Ese es el gran gesto filosófico de la obra: obligarnos a mirar lo que evitamos. A detenernos frente a lo que se nos volvió invisible. Porque así funciona el símbolo en la cotidianidad: lo vemos tanto que dejamos de verlo. Solo la fractura lo rescata. Solo el arte puede rasgar la tela de la costumbre y devolvernos la mirada. Puedo decir -en primera persona- que sonreí cuando después de edulcorar los intereses de tomar el vino, las personas decían: “Muy buena obra”. Qué orgullo puede sentir el artista al saber que logró llenar el pedazo roto con el sentimiento común que no queremos expresar -o por lo menos no públicamente-.
La bandera, en su resignificación, deja de ser país para volverse sistema, o sensación. Puede representar una utopía fallida, un régimen, un dolor colectivo, una partida. En ella, como en una herida, se inscriben los cuerpos que se fueron, los que resistieron, los que callan, los que estallan.
¿Puede un símbolo nacional ser también símbolo del fracaso no lo que fuimos, sino lo que no supimos ser?
Y cabe otra pregunta más filosa: ¿puede la patria ser también mercancía? ¿No es el símbolo, cuando se repite hasta el hartazgo, cuando se imprime en suvenires, cuando se convierte en eslogan turístico o herramienta ideológica, una forma de transacción?
Lo que Castellanos nos dice es claro: la patria no está en la bandera. O, mejor dicho, ya no está. Y si lo está, no es en su forma, sino en su fractura. En su silencio. En ese negro sofocante que impide el grito. Porque a veces el símbolo no contiene el país: lo sepulta.

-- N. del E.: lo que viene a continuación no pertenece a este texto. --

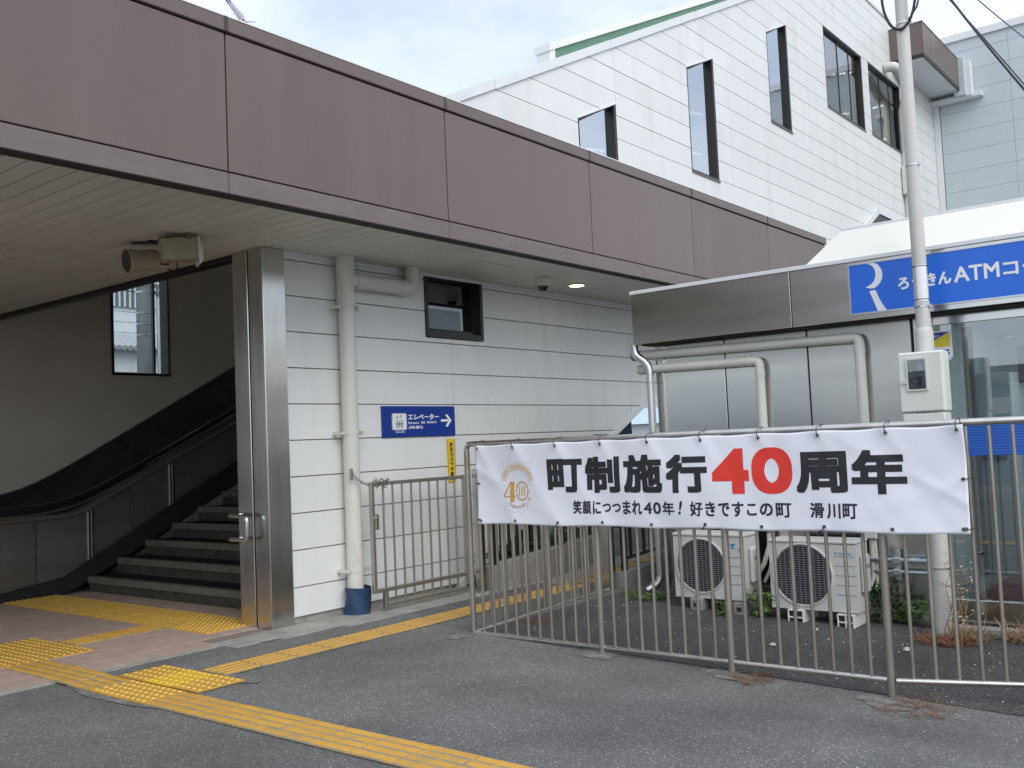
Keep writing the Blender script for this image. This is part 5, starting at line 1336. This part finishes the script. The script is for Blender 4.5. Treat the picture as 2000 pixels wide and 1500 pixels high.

Quizás no exista símbolo más desgarrador que aquel que ya no representa la totalidad en algunos aspectos. Y más que una crítica es el pecado del cuestionaminento al que sometemos la ideología diferente a la nuestra. Será que tendremos miedo al cambio o que somos tan valientes de cambiarlo todo para que todo siga igual.

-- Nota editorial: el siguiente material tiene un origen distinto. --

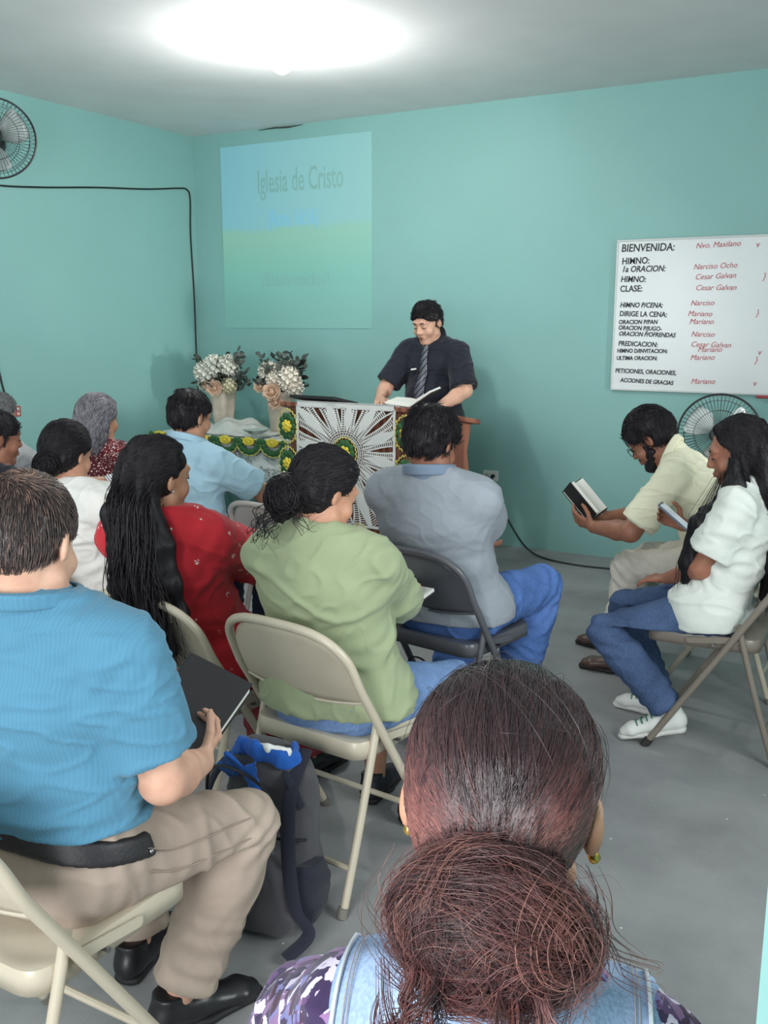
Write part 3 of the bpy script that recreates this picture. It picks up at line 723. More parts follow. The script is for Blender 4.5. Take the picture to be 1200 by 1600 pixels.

En la bandera sin color que retrata Castellanos no hay solo patria, hay ausencia. Porque el todo no tendría la propiedad de ser lo que “es” en su concepto si no tuviera su contraposición, la nada. Y sin embargo, en esa ausencia también palpita una posibilidad: la de mirar de nuevo, de resignificar, de parir la nación no desde la consigna sino desde la grieta para hallar la gloria.

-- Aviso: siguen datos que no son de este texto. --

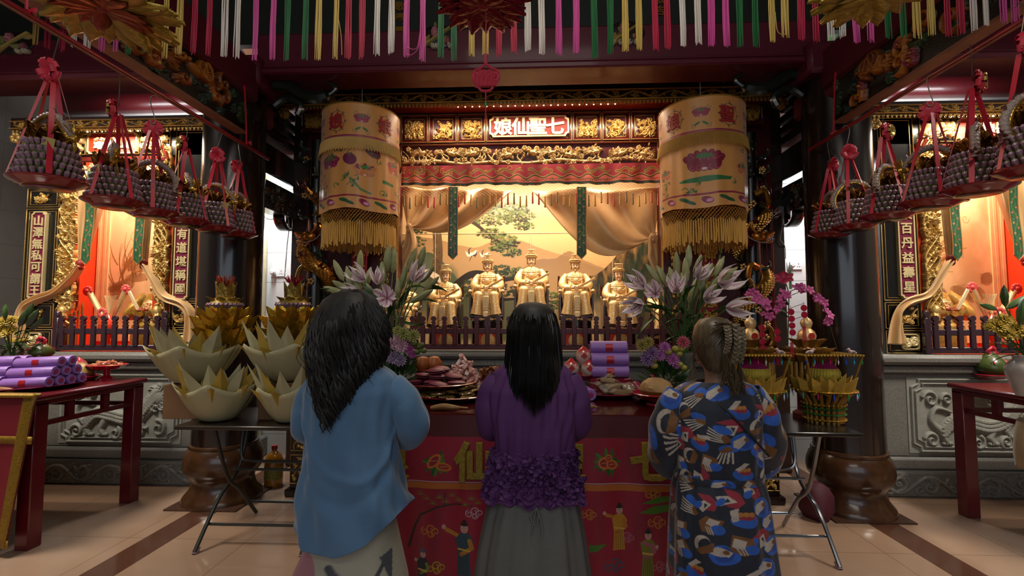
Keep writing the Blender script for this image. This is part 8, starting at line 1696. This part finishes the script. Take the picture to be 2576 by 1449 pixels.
q = MB(); [q.tube([(math.cos(a) * .062, -.005 + math.sin(a) * .058, Z(910) + .012 * math.sin(a) - .0) for a in [2 * PI * k / 24 for k in range(25)]], .014, 8)]; q.build('shirt_collar', BLU, p1_, keep=True)
c = Cv(220, 150, 'a09c88'); c.ell(74, 82, 24, 26, 0, '96626c'); c.line([(50, 84), (52, 104), (98, 106)], 1.2, .8, '5a3a44'); [c.line([(58 + k * 5, 92), (60 + k * 6, 101)], .9, None, '5a3a44') for k in range(7)]; c.line([(104, 66), (112, 78), (128, 80), (140, 64)], 2.6, 1.6, '3a3c40'); c.ell(126, 78, 10, 5, .3, '3a3c40'); c.poly([(136, 60), (152, 56), (146, 82)], '4a4c50'); [c.ell(112 + k * 8, 92, 1.4, None, 0, '3a3c40') for k in range(3)]; [c.ell(14 + k * 34, 128 + (k % 2) * 10, 13, 9, 0, ('96626c', '6a6c60', 'b0a890')[k % 3]) for k in range(6)]
garment('printed_skirt', shell([(1200, 800, 975, .10), (1300, 785, 990, .115), (1370, 775, 1005, .125), (1449, 742, 1022, .165), (1560, 730, 1026, .18), (1620, 728, 1028, .18)], c1, lambda A, V: .03 * np.sin(A * 7 + V * 3) * V), ATT, p1_, c=c)
HB = mat('black_hair', '0a0706', .62, 0, .3, 40); hcx = lambda py, a, b: ((wx(a, py).x + wx(b, py).x) / 2 - c1, (wx(b, py).x - wx(a, py).x) / 2)
def hairvol(rings, cxp, m, par, name='hair_mass', wob=None):
    q = MB(); R_ = []
    for py, a, b, ry, cy in rings: x0, x1 = wx(a, py).x, wx(b, py).x; R_.append(((x0 + x1) / 2 - cxp, cy, wx(a, py).z, (x1 - x0) / 2, ry))
    R_.reverse(); q.loft(R_, 40, fn=wob); return q.build(name, m, par, keep=True, smooth=True)
hm = hairvol([(731, 868, 896, .02, .0), (738, 840, 922, .06, 0), (755, 818, 946, .10, 0), (790, 800, 962, .125, 0), (850, 796, 970, .13, -.01), (910, 797, 955, .12, -.04), (955, 803, 930, .08, -.07), (990, 825, 900, .035, -.10), (1015, 848, 885, .012, -.12)], c1, HB, p1_, wob=lambda a, z, j: 1 + .04 * math.sin(a * 7 + z * 40) + .03 * math.sin(a * 13 - z * 25))
q = MB()
def rt(a, rr): return (a, rr.random(), rr.random())
def pth(r0, a, t, w):
    th = PI * (1.0 + 1.0 * a) + (w[2] - .5) * .3; zz = 1.556 - .13 * w[0] ** 2; end = 1.01 + .42 * abs(a - .46) + .13 * w[1] ** 1.4; z = zz + (end - zz) * t; py = 795 - (z - 1.45) * 638
    hw = np.interp(z, [1.02, 1.1, 1.2, 1.3, 1.4, 1.46, 1.52, 1.555], [.05, .085, .12, .145, .142, .122, .09, .03]); hy = np.interp(z, [1.02, 1.15, 1.3, 1.4, 1.5, 1.555], [.155, .165, .15, .13, .09, .02]); cxh = np.interp(z, [1.02, 1.2, 1.4, 1.55], [-.03, -.015, -.005, 0])
    k = .93 + .14 * w[1]; f = 34 + 22 * w[0]; am = .004 + .013 * t; return (cxh + math.cos(th) * hw * k + am * math.sin(z * f + w[2] * 20), math.sin(th) * hy * k + am * math.cos(z * f + w[2] * 20), z)
strands(q, 640, rt, pth, .0038, 3, 24, 4); q.build('wavy_strands', HB, p1_, keep=True)
q = MB(); strands(q, 36, rt, lambda r0, a, t, w: (lambda v: (v[0] * 1.16 + .02 * math.sin(t * 9 + w[0] * 9) * t, v[1] * 1.1, v[2]))(pth(r0, a, t, w)), .0011, 8, 22, 4); q.build('loose_curls', HB, p1_, keep=True)
# --- woman in purple
c2 = wx(1342, 950).x; H2 = 1.50
p2_ = body('woman in a purple blouse with straight black hair and grey skirt, seen from behind', c2, H2, .14, [(wx(1238, 1070).x, 1.95, wx(1238, 1070).z), (wx(1446, 1070).x, 1.95, wx(1446, 1070).z)], (c2, 2.2, 1.1))
PUR = mat('purple_blouse', '4c2258', .75, 0, .06, 8, .12, 40)
fo2 = lambda A, V: .05 * np.sin(np.cos(A) * (26 - 14 * V) + .5) * np.clip(V * 1.2, .1, 1) * (1 + .3 * np.sin(V * 6)) + .015 * np.sin(A * 23 + V * 8)
garment('blouse_body', shell([(898, 1308, 1378, .05), (912, 1275, 1410, .075), (935, 1245, 1438, .09), (980, 1226, 1456, .11), (1040, 1228, 1454, .12), (1085, 1240, 1444, .125), (1125, 1247, 1440, .12), (1150, 1248, 1440, .12)], c2, fo2), PUR, p2_, 170, 90)
for s, P, rd in ((1, [(1425, 950, 1.9), (1446, 1000, 1.9), (1447, 1065, 1.93), (1420, 1075, 2.07), (1370, 1030, 2.17)], [.045, .056, .06, .056, .05, .035]), (-1, [(1258, 950, 1.9), (1237, 1000, 1.9), (1236, 1065, 1.93), (1262, 1075, 2.07), (1310, 1030, 2.17)], [.045, .056, .06, .056, .05, .035])): garment('blouse_sleeve', tubefn([wx(*p) for p in P], rd, c2), PUR, p2_, 40, 60)
rn = np.random.default_rng(3); ph = rn.random(14) * 6.3
def sm_(A, V): return .035 * np.sin(A * 17 + ph[0] + 3 * np.sin(V * 19)) * np.sin(V * 40 + ph[1] + 2 * np.sin(A * 7)) + .03 * np.sin(A * 29 + V * 23 + ph[2]) + .025 * np.sin(A * 11 - V * 55) + .05 * V * np.sin(A * 14)
garment('ruffled_waist', shell([(1118, 1250, 1440, .118), (1150, 1244, 1446, .125), (1190, 1240, 1452, .13), (1225, 1226, 1462, .14), (1240, 1216, 1470, .145)], c2, sm_, lambda x, V: -.018 * np.clip((np.abs(x - .0) - .13) / .04, 0, 1) * V + .008 * np.sin(x * 90) * V), PUR, p2_, 300, 90)
rr = random.Random(6); q = MB()
for k in range(300):
    a = rr.uniform(PI * 1.02, PI * 1.98); py = rr.uniform(1125, 1232); w_ = np.interp(py, [1118, 1190, 1240], [.15, .165, .19]); p = Vector((math.cos(a) * w_, math.sin(a) * .13, Z(py))); L = rr.uniform(.018, .03)
    q.petal(L, L * 1.2, .9, aim(p, (math.cos(a) * .9 + rr.uniform(-.5, .5), math.sin(a), rr.uniform(-.9, .7)), rr.uniform(0, 3)), n=3, tip=.2, curl=rr.uniform(-1, 1))
q.build('smocked_ruffles', PUR, p2_, keep=True)
GSK = mat('grey_linen_skirt', '5c5b57', .8, 0, .1, 10, .1, 60); garment('skirt', shell([(1195, 1252, 1438, .12), (1235, 1240, 1446, .128), (1290, 1224, 1458, .15), (1360, 1208, 1470, .17), (1449, 1194, 1482, .19), (1600, 1176, 1500, .21)], c2, lambda A, V: (.02 + .03 * V) * np.sin(A * 11 + np.sin(V * 2)) + .012 * np.sin(A * 23)), GSK, p2_, 170, 100)
q = MB(); zb = Z(1238); q.tube(spl([(.01, -.145, zb), (-.012, -.155, zb - .03), (.006, -.158, zb - .06), (.016, -.155, zb - .03), (.01, -.145, zb)], 5), .003, 5); [q.tube(spl([(.01, -.148, zb), (.012 + s * .014, -.158, zb - .05), (.01 + s * .02, -.165, zb - .09)], 4), .0028, 5) for s in (-1, 1)]; q.build('waist_tie', GSK, p2_, keep=True)
hairvol([(760, 1325, 1352, .02, 0), (766, 1305, 1375, .055, 0), (782, 1290, 1392, .09, 0), (815, 1281, 1402, .11, 0), (870, 1277, 1407, .115, -.01), (910, 1278, 1412, .10, -.03), (950, 1290, 1410, .07, -.06), (980, 1316, 1392, .03, -.10), (1000, 1336, 1372, .008, -.112)], c2, HB, p2_, wob=lambda a, z, j: 1 + .012 * math.sin(a * 25))
q = MB()
def pth2(r0, a, t, w):
    th = PI * (1.0 + 1.0 * a); zz = 1.475 - .10 * w[0]; end = 1.075 + .32 * abs(a - .52) ** 1.1 + .07 * w[1]; z = zz + (end - zz) * t
    hw = np.interp(z, [1.08, 1.15, 1.22, 1.3, 1.4, 1.45, 1.49, 1.505], [.09, .115, .115, .107, .100, .088, .06, .02]); hy = np.interp(z, [1.08, 1.2, 1.3, 1.4, 1.47, 1.505], [.15, .145, .125, .118, .085, .02]); k = .97 + .06 * w[1]; return (math.cos(th) * hw * k + .004 * math.sin(z * 14 + w[2] * 9) * t, math.sin(th) * hy * k, z)
strands(q, 620, rt, pth2, .0024, 5, 12, 4); q.build('straight_strands', mat('glossy_black_hair', '090807', .28, 0, .2, 60), p2_, keep=True)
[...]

Porque la patria no es la tela ni el mapa. Es el hueco que deja su caída. Es la voz que tiembla en el pecho cuando el símbolo ya no abriga. Es la fractura que aún late. Y, tal vez, como las palmas de Martí, solo podrá renacer a cielo abierto, cuando el alma se atreva a brotar entre ruinas.
La patria es un grano de luz en el polvo. Es el temblor del color que se fue. Es una herida ondeando. Un suspiro enrollado en la sombra. Una tela que aún respira porque no lo dejamos morir. Una imagen rota que, al mirarla sin mentiras, comienza a florecer en su verdad más honda.